Le barrage réservoir de La Mouche à Saint-Ciergues (Haute-Marne) fait actuellement l’objet d’un programme de travaux d’ampleur, qui s’échelonnera jusqu’en 2025. Il s’agit d’un ouvrage de gestion hydraulique important pour le territoire. Géré par Voies navigables de France (VNF), cette infrastructure construite à la fin du XIXe siècle, contribue à l’alimentation du canal entre Champagne et Bourgogne pour le trafic fluvial, ainsi que de la Marne et de la rivière de la Mouche à des fins de préservation des milieux naturels. Elle constitue également une source importante d’alimentation en eau potable des populations du secteur de Langres. Les travaux de confortement de l’ouvrage démarrés au premier trimestre 2023 permettront d’augmenter la capacité de stockage du réservoir de 2,15 millions de m3 et donc de passer d’un maximum de 5,64 millions de m3 à 7,79 millions de m3. Le financement de l'agence de l'eau Seine-Normandie s’élève à 213 000 euros.
Restauration de la continuité piscicole dans la boucle de la Grande Bosse en Seine-et-Marne
L’aménagement se trouve dans la boucle de la Grande Bosse, sur les communes de Bazoches-les-Bray, Vimpelles et Saint-Sauveur-les-Bray. Il crée un ouvrage hydraulique de dérivation des eaux de la Seine vers la boucle, ainsi qu'une passe à poissons pour rétablir la continuité piscicole interrompue par le barrage existant. La passe à poissons est une rampe naturelle avec des macro-rugosités, offrant aux poissons un cheminement adapté sur une longueur de près de 115 m et une hauteur de chute de 3,16 m. Le financement de l'agence de l'eau Seine-Normandie couvre 60% du coût de l’aménagement soit près de 2 M€.
Innovations à St Jean de Losne pour lutter contre le Myriophylle hétérophylle
Le réseau navigable à petit gabarit de VNF doit faire face depuis plusieurs années à la prolifération de plantes telles que les Myriophylles, les élodées ou encore les Jussies qui ont des conséquences néfastes pour les écosystèmes et la préservation de la biodiversité mais aussi pour le réseau fluvial, ses infrastructures et les activités économiques qui s’y déroulent.
Pour lutter contre la plante exotique envahissante (Myriophylle hétérophylle) qui a colonisé la gare d’eau sur la Saône au débouché du canal de Bourgogne, VNF et ses partenaires ont lancé une expérimentation combinant 4 techniques de lutte : un biotraitement, un dispositif de rideaux de bulles, des systèmes d’aération et de brassage d’eau et un inhibiteur de photosynthèse.
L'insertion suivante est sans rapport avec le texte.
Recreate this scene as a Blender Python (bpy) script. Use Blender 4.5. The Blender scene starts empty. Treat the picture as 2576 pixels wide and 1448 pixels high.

D’un coût estimé à près de 200 000 €, cette initiative portée par VNF a reçu le soutien financier de l’Agence de l’eau Rhône Méditerranée Corse.
Restauration des continuités sur l’Ill
C’est en plein coeur historique de Strasbourg que se situe le barrage des Faux-Remparts datant de 1870. Ne disposant pas encore d’un dispositif de franchissement piscicole opérationnel, l’ouvrage a bénéficié de l’aménagement d’une passe à bassins à fentes verticales. Cet ouvrage permet le passage des migrateurs (poissons nageant en surface mais également de fond comme les anguilles) remontant l’Ill, axe migrateur prioritaire pour le saumon et l’anguille. Cet ouvrage était d’autant plus attendu qu’une grande partie des ouvrages sur l’Ill étaient déjà équipés sur les parties aval et moyennes, ouvrant enfin la voie en aval vers une très grande partie des affluents favorables aux grands migrateurs. Cette réalisation a bénéficié d’un soutien financier de l’agence de l’eau Rhin-Meuse à hauteur de 452 000 €.